OPENING Gods and Heroes
Thursday & Friday from 10 am to 8 pm, Saturday & Sunday from 10 am to 5 pm, Portland Art Museum
Paris’s École des Beaux-Arts trained artists like Jean-Honoré Fragonard, François Boucher, and Jacques-Louis David. See the biblical and Homer-inspired works that made them heroes in their own time.  

MUSIC 

OPENING The Rake's Progress
Thursday & Friday at 7:30 pm, Sunday at 2 pm, Keller Auditorium
Stravinsky’s 1951 opera, based on the cautionary series from 18th-century morality painter William Hogarth (whose dissipated rake ultimately lands in Bedlam), got a striking, whimsical update in 1975 with stage design from the eminent artist David Hockney. The show runs in tandem with an exhibition of Hogarth and Hockney at the Portland Art Museum.

What the Festival

...And start making plans for June 19-21!

An “immersive rave” with the world’s largest wading pool, a hookah lounge, and electronic music out in the Gorge, basking in the shadows of Mounts Hood and Adams?
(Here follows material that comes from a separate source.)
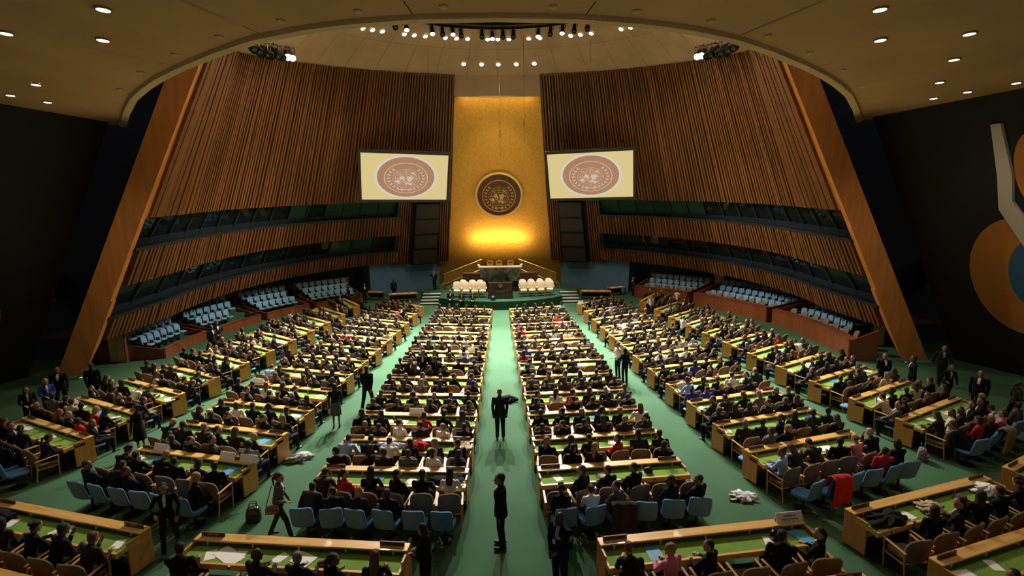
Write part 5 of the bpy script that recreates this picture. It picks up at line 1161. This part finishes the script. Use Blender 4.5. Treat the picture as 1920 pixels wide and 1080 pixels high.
# papers on the dais tables
for i, (x, y, a) in enumerate([(-9.5, 42.6, .3), (-9.0, 42.9, -.2), (-8.5, 42.75, .5), (-8.0, 43.05, .1), (7.7, 42.8, .2), (8.3, 42.6, -.3), (9.2, 42.5, .4), (10.6, 44.4, .2), (11.4, 44.8, .1)]):
    o = link('paper_sheet', PAPER[1], loc=(x, y, .752), rot=(0, 0, a)); tag(o, 'white papers on the wooden table %s of the dais, %s from left' % ('left' if x < 0 else 'right', ORD[i if x < 0 else i-4]), 'paper', 'papers on the side tables')
# small props under the wing tips, boxes on the navy walls
for sg in (-1, 1):
    o = thing('wing_prop', 'thin steel prop under the tip of the %s wood wing' % ('left' if sg < 0 else 'right'), 'prop', (sg*20.55, 23.0, 0)); MB().tube([(0, 0, 0), (0, 0, .36)], .03, 8).build('rod', CHROME, o); MB().lathe([(.12, 0), (.10, .03)], 12).build('foot', CHROME, o)
    o = thing('wall_loudspeaker', 'dark box loudspeaker with bracket on the %s navy wall' % ('left' if sg < 0 else 'right'), 'loudspeaker', (sg*23.6, 25.6, 3.4)); MB().box(-.45, .45, -.35, .35, 0, 1.3).build('box', BLACK, o); MB().box(-.38, .38, -.38, -.35, .1, 1.2).build('grille', BLACKFAB, o); MB().tube([(0, .3, 1.3), (.1*sg, .55, 1.8)], .04, 6).build('bracket', mat('pale_bracket', (.3, .3, .32), .5), o)
# generic abstract colour panels on the dark side walls (plain stand-ins)
def wall_pt(sg, y, z, off=.04):
    b_, t_ = 28.2-(y-4)*(4.9/19.3), 23.4-(y-4)*(5.65/19.3); return Vector((sg*(b_+(t_-b_)*z/12.1-off), y, z))
def wall_shape(root, name, sg, pts, m, off):
    n = len(pts); b = MB(); vs = [wall_pt(sg, y, z, off) for y, z in pts]+[wall_pt(sg, y, z, -.05) for y, z in pts]
    b.add(vs, [tuple(range(n)), tuple(range(2*n-1, n-1, -1))]+[(k, (k+1) % n, n+(k+1) % n, n+k) for k in range(n)]); b.build(name, m, root)
def oval(cy, cz, ry, rz_, tilt, n=28): return [(cy+ry*math.cos(a)*math.cos(tilt)-rz_*math.sin(a)*math.sin(tilt), cz+ry*math.cos(a)*math.sin(tilt)+rz_*math.sin(a)*math.cos(tilt)) for a in [2*PI*k/n for k in range(n)]]
MO, MW, MBL = mat('mural_orange', (.46, .18, .03), .8, noise=(1, .1, (1, 1, 1))), mat('mural_white', (.55, .50, .45), .8), mat('mural_blue', (.03, .12, .26), .8)
mr = thing('abstract_mural', 'abstract mural of orange, white and blue shapes on the dark right wall', 'mural', (0, 0, 0))
wall_shape(mr, 'orange_shape', 1, oval(19.6, 4.7, 1.75, 2.6, .25), MO, .04); wall_shape(mr, 'orange_shape', 1, oval(18.25, 9.0, .65, 1.5, .1), MO, .04)
wall_shape(mr, 'blue_shape', 1, oval(19.1, 4.9, .85, 1.5, .25), MBL, .08)
wall_shape(mr, 'white_band', 1, [(19.15, 10.9), (18.85, 10.9), (18.95, 8.9), (19.15, 7.9), (18.7, 6.6), (17.9, 5.2), (18.2, 4.6), (19.2, 6.1), (19.65, 7.6), (19.4, 8.9)], MW, .12)
mr = thing('abstract_mural', 'abstract mural with red and green shapes at the left edge of the dark left wall', 'mural', (0, 0, 0))
wall_shape(mr, 'green_shape', -1, oval(19.6, 6.9, 1.0, .5, 0), mat('mural_green', (.05, .2, .06), .8), .04); wall_shape(mr, 'red_shape', -1, oval(20.5, 3.2, 1.0, 1.1, 0), mat('mural_red', (.35, .04, .02), .8), .04); wall_shape(mr, 'grey_shape', -1, oval(17.8, 8.0, 1.2, 2.0, 0), mat('mural_grey', (.2, .2, .21), .8), .04)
Well, sure! What The Festival’s fourth year should bring more of the artistically inclined, light-on-the-land, carnivalesque brand of fun that’s already lofted WTF to international acclaim on the festival circuit. Plus, showers and yoga and tea! But because a full weekend of raving in the sunshine can be, well, overwhelming, we won’t judge you for departing early to observe the summer solstice from the quieter sanctuary of your home on Sunday. We recommend jumping aboard a midmorning kayak tour with Alder Creek, which launches you from the Eastbank Esplanade on a three-mile paddle around Ross Island, where you’re likely to spot a good few of the 100 species of migratory birds that summer here, including bald eagles and great blue herons. Finish your splendidly chill day with a cold one in hand at the recently revived Skyline Tavern (8031 NW Skyline Blvd), where Ping-Pong, horseshoes, a DIY grill, and verdant views over the canopy of Forest Park offer the perfect punctuation for the longest day of the year.